In terms of security, a hot-topic issue given over 63,000 homicides last year, Bolsonaro has promised a hard line: liberalisation of gun ownership, chemical castration for rapists, immunity for police officers who kill criminals (5,144 people already died at the hands of law enforcement in 2017). However, even in these matters, details are scarce: it is not clear how he wants to fight drug trafficking, or whether there will be investment in technological innovation and investigative resources for the police force.

Read also: Brazil, Amazon reforestation at risk with Jair Bolsonaro’s election

Brazil will probably have to say goodbye to its Ministry for the Environment, which will be incorporated into the Ministry for Agriculture (where corporate lobbyists have great power). The promise of abandoning the Paris Agreement was recanted a few days before the vote, but the worries of environmentalists and the indigenous population are directed mostly at the Amazon basin. In the eyes of the President-elect, the reforestation efforts undergone in the past few years are a threat, because they exclude 136 million hectares from the state’s jurisdiction. “We’re on high alert”, Beto Marubo, the representative of the Vale do Javari reserve, said to The Guardian.

There is also great worry among the LGBT community: the situation is already dire, with 445 homicides in 2017 motivated by homophobia.

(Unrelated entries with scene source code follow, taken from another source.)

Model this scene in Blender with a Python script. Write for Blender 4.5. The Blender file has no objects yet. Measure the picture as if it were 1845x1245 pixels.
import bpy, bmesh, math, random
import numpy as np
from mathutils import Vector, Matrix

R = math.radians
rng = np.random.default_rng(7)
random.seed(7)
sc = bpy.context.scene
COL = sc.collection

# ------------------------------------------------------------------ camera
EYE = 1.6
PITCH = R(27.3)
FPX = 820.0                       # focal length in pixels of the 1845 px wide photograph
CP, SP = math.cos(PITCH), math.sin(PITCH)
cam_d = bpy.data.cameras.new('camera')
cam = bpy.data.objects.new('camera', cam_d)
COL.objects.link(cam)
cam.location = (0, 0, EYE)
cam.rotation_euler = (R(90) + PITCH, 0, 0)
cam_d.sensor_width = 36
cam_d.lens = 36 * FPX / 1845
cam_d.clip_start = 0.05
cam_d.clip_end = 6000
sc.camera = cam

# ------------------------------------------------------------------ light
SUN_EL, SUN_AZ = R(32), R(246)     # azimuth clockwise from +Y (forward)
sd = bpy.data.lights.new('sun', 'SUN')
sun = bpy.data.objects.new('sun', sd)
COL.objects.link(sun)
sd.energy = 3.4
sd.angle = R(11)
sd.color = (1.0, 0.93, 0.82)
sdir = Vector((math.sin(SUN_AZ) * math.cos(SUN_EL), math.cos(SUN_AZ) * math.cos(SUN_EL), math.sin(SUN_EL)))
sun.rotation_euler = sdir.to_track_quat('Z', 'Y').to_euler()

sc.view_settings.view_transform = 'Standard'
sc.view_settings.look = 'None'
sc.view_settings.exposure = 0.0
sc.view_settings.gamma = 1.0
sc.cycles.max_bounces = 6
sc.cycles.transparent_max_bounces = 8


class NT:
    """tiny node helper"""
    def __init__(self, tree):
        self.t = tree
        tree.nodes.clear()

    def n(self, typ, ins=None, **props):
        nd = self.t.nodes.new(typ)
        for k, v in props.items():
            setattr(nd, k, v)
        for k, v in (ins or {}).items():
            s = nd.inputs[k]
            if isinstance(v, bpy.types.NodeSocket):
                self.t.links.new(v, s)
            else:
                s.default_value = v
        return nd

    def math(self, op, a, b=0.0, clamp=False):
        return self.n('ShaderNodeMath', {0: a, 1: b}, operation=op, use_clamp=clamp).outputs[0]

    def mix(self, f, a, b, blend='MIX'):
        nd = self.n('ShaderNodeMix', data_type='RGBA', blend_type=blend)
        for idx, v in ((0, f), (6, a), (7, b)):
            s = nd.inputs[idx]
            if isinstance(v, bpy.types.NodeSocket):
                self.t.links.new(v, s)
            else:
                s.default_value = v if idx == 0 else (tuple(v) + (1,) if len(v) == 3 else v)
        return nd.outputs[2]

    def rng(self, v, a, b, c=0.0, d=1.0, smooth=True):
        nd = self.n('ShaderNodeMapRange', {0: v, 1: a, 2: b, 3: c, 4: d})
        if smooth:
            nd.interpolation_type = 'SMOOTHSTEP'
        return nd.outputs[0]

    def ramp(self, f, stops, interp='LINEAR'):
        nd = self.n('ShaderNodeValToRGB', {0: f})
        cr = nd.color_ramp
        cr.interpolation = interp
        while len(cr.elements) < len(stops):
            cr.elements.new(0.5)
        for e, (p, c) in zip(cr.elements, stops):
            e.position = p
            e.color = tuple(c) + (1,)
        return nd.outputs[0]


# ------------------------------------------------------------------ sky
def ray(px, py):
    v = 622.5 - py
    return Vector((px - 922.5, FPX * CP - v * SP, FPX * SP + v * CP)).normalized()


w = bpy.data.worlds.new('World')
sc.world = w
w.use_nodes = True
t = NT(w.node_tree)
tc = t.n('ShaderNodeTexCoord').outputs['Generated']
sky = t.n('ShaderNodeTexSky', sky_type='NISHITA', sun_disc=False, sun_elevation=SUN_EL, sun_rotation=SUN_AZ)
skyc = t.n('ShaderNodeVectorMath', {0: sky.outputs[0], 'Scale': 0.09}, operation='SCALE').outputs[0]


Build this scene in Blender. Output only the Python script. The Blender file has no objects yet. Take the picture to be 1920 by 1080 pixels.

After Bolsonaro’s first-round victory (who, incidentally, said in 2011 that he would rather see his son die in an accident than see him with a man with a moustache), threats to homosexuals and transsexuals greatly increased.

Bolsonaro has promised that the educational system will be purified from the “ideology” of the previous governments, favouring the teaching of science and technology, along with traditional family values. Also, the legacy of the military regime that led Brazil between 1964 and 1985 will be re-evaluated in a positive light, perhaps glossing over the over 400 murders of left-wing activists, and the thousands of instances of torture.